Ten years ago, Patras joined Fashions with Flair. She had her composites made and has worked on a variety of advertisements for Glad Bags, Carsons and Lands’ End. In December, she appeared in a Nike TV commercial where she was among those cheering for Michael Jordan.
“When you’re young, all (teenage girls) want to be a model,” Patras said. “After a few years, you realize it’s a business and what you do for a living.”
She earns about $110 for a runway show. “Print jobs are usually $150 per hour, with the agency fee taking 15 to 20 percent,” she said.
Patras urges young models to keep their education going and to use modeling earnings to pay for college costs. She also suggests that would-be models stay with reputable agencies. “I never follow up on ads in the paper that say, `Models needed for . . .’ You never know who those people are,” Patras said. “If someone’s looking for a model, they’d go through a professional agency, not through an ad in the paper.”
Patras has seen her bookings change as she moved into her 30s. “When you start out in your 20s, that’s really for fashion looks,” she said. “As you get into your 30s, you go into commercial print work. It’s not so much being in fashion anymore.”
Diane Geiger of Inverness is a fashion coordinator for Fashions with Flair. Geiger modeled when she was in her 20s, but she went on to do fashion coordinating. At a recent ready-to-wear fashion show at the Biltmore Country Club in Barrington, Geiger was behind the scenes armed with a portable headset as she sent six women and one man onstage to show off the garments.
Although it looks simple and fun, Geiger said, “Runway modeling is not an easy thing. They have to be able to be briefed quickly before the show. We’ll put two or three models up there at once and there’s choreography. If their gait is different, they have to be able to pick up the speed and step the same.”

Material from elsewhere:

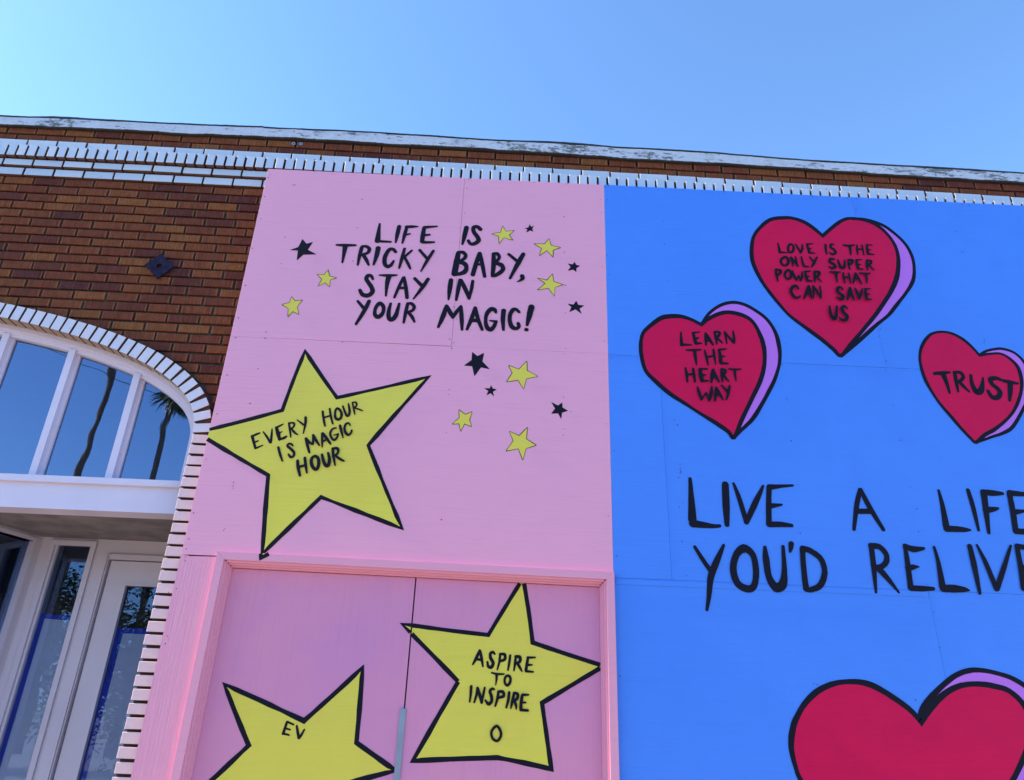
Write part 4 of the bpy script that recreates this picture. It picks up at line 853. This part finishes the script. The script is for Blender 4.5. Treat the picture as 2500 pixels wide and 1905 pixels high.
add(sp, "B", ((1932, 975), (1932, 1348), (1918, 533), (1910, 55), (515, 725), (535, 735), (465, 1430), (425, 1265)), .0025)
add(sp, "D", ((140, 90), (118, 160), (85, 673), (78, 733), (1532, 160), (1512, 223), (1505, 762), (1597, 945), (1510, 1160), (1503, 1238), (47, 1203), (90, 45)), .0028)
add(sp, "O", ((1857, 680), (2122, 687), (1780, 1016), (2060, 958), (1987, 1272), (1692, 1363), (1883, 503), (1945, 211), (2130, 630)), .0034)
add(sp, "S", ((1838, 655), (1840, 680), (1826, 687), (1833, 707), (1760, 1070), (1750, 1087), (1481, 929), (1438, 1162), (1415, 1252), (1406, 1357), (1594, 447)), .0026)
add(sp, "E", ((192, 107), (117, 358), (33, 783), (14, 852)), .003)
add(sp, "C", ((285, 15), (502, 20), (393, 497), (224, 289), (1068, 48), (1793, 1348)), .0034)
add(sb, "Z3", ((1020, 578), (1048, 570), (1308, 582), (1717, 604), (1537, 884), (1036, 897), (1034, 1187), (1552, 1088), (1583, 1416), (2083, 622)))
add(sb, "Z4", ((562, 482), (877, 497), (960, 499), (955, 596), (1280, 517), (122, 663), (1848, 791), (1967, 558), (1907, 553), (165, 463), (190, 462), (1898, 972), (1912, 980)), .003)
add(sb, "G", ((1570, 407), (1726, 1583), (527, 1372), (563, 1422), (1628, 800), (1672, 1145), (1685, 1163)), .0032)
add(sb, "I", ((403, 292), (388, 371), (473, 645), (442, 672), (465, 744), (547, 1134), (1553, 413), (1553, 437), (625, 1495), (643, 1522), (620, 1527)), .0026)
add(sb, "J", ((80, 468), (105, 828), (113, 422), (1315, 233), (1348, 740), (157, 1190), (148, 1303), (85, 18), (90, 62), (92, 88), (88, 110), (68, 157)), .0028)
add(sb, "K", ((832, 260), (910, 725), (1008, 1279), (1077, 1570), (895, 485)), .0026)
add(sb, "L", ((357, 374), (392, 381), (1393, 538), (1637, 4)), .003)
for i in range(8): sb.append((XE+.018, 4.6-.55*i, .0028)); sp.append((XE-.02, 4.6-.5*i if 4.6-.5*i > 2.4 else 4.5, .0022))
SCR = plain("dark_screw_head", (.035, .012, .04), .6); screws(pink, sp, SCR); screws(blue, sb, SCR)

# ------------------------------------------------------------------ across the street (seen mirrored in the glass)
def palm(x, y, zt, lean, label, cdx=0):
    t = thing("palm_tree", label, "palm tree", (x, y, -.15), group="tall fan palms across the street")
    pts = []; n = 14
    for i in range(n+1):
        k = i/n; pts.append((lean*k*k+.18*sin(k*5+x)+cdx*max(0, k-.9)*10, .1*sin(k*4), zt*k))
    m = MB().tube(pts, [.27-.12*min(1, i/n*1.2) for i in range(n+1)], 10); me = mesh("trunk", m.v, m.f, BARK, True); obj("trunk", me, t)
    V = []; Fc = []; top = Vector(pts[-1])
    for k in range(64):
        az = random.uniform(0, 2*pi); el = random.uniform(-1.25, 1.1); d = Vector((cos(az)*cos(el), sin(az)*cos(el), sin(el)))
        sl = random.uniform(.9, 1.4); hub = top+d*sl*.9+Vector((0, 0, -.12*sl)); side = d.cross(Vector((0, 0, 1))).normalized()
        c = len(V); V += [tuple(top+side*.02), tuple(top-side*.02), tuple(hub-side*.02), tuple(hub+side*.02)]; Fc.append((c, c+1, c+2, c+3))
        up2 = side.cross(d)
        for j in range(15):
            a = -1.45+2.9*j/14; dd = (d*cos(a)+side*sin(a)+up2*random.uniform(-.15, .15)).normalized(); ln = random.uniform(.6, .95)
            q = dd.cross(up2).normalized()*.045; mid = hub+dd*ln*.6; tip = hub+dd*ln+Vector((0, 0, -.25*ln))
            c = len(V); V += [tuple(hub), tuple(mid-q), tuple(tip), tuple(mid+q)]; Fc.append((c, c+1, c+2, c+3))
    obj("crown", mesh("crown", V, Fc, FROND), t); return t
k_ = (35.38+DIST)/(18.4+DIST)
palm(-12.78*k_, -35, 1.6+(16.8-1.6)*k_, .4, "tallest fan palm across the street, slim leaning trunk")
palm(-10.25*k_, -35, 1.6+(11.7-1.6)*k_, -.7, "shorter fan palm across the street, crown just above the roofline", .75)
def leafy(x, y, h, r, label, seed):
    rnd = random.Random(seed); t = thing("street_tree", label, "tree", (x, y, -.15), group="leafy trees across the street")
    m = MB().tube([(0, 0, 0), (.1, .05, h*.3), (-.05, .1, h*.6)], [.2, .16, .09], 8)
    for k in range(6):
        a = k*1.05; m.tube([(.1*cos(a), .05, h*.32), (r*.35*cos(a), r*.35*sin(a), h*.55), (r*.6*cos(a), r*.6*sin(a), h*.7)], [.09, .06, .03], 6)
    obj("trunk", mesh("trunk", m.v, m.f, BARK), t); V = []; Fc = []
    cl = [(rnd.gauss(0, r*.45), rnd.gauss(0, r*.45), h*.5+rnd.gauss(0, h*.19)) for _ in range(46)]
    for k in range(11000):
        c0 = rnd.choice(cl); p0 = Vector(c0)+Vector((rnd.gauss(0, .42), rnd.gauss(0, .42), rnd.gauss(0, .34)))
        a = Vector((rnd.gauss(0, 1), rnd.gauss(0, 1), rnd.gauss(0, 1))).normalized(); b = a.orthogonal().normalized()
        p0.z = min(p0.z, h-.2+rnd.uniform(-.5, .1)); c = len(V); s = rnd.uniform(.07, .13); V += [tuple(p0-a*s), tuple(p0+b*s*.45), tuple(p0+a*s), tuple(p0-b*s*.45)]; Fc.append((c, c+1, c+2, c+3))
    obj("crown", mesh("crown", V, Fc, LEAF), t)
for i, (x, y, h, r) in enumerate(((-22, -21, 7.6, 3.0), (-17.5, -22, 8.1, 3.3), (-13, -21, 7.0, 3.1), (-8.5, -22.5, 8.0, 3.2), (-4, -21, 6.6, 2.8), (1, -22, 7.8, 3.0), (6.5, -21.5, 7.4, 2.9))):
    leafy(x, y, h, r, ["broad leafy tree at the far end of the street row", "tallest leafy tree in the street row", "rounded leafy tree opposite the porch", "dense leafy tree beside the shorter palm", "smallest leafy tree opposite the camera", "leafy tree opposite the pink hoarding", "leafy tree opposite the blue hoarding"][i], 40+i)
pw = thing("power_line", "thin black overhead wire strung between two timber poles", "power line", (-30, -34, -.15))
for x in (0, 44):
    m = MB().tube([(x, 0, 0), (x, 0, 22.5 if x == 0 else 9.2)], [.17, .12], 8); obj("pole", mesh("pole", m.v, m.f, BARK), pw)
wp = [(44*i/20, 0, 22.2+(9.0-22.2)*i/20-.9*sin(pi*i/20)) for i in range(21)]
m = MB().tube(wp, .022, 5); obj("wire", mesh("wire", m.v, m.f, TARM), pw)
print("bricks", nb, "objects", len(bpy.data.objects))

Twirling long-trained wedding dresses while stepping to lively music takes experience. “You have to know how to control a train and make it land just right on the runway and be comfortable doing it,” said Gina Wolf, 27, of Gurnee, who has been a runway model for five years and was one of D’Aprile’s first clients.
Training and experience keep models from getting harried during a fast-paced fashion show. “The time is short between runs,” Wolf said. “Your hair is messed up, they’re calling your name. You’re running backstage, flipping off your clothes, getting your next outfit on and making sure everything’s perfect.”
The event is so exhilarating for Wolf and other models that they don’t mind the hectic pace. “It gets you so pumped up — it’s really exciting,” Wolf said. “It’s a great way to be in the spotlight. It’s like being in a fantasy and getting paid.”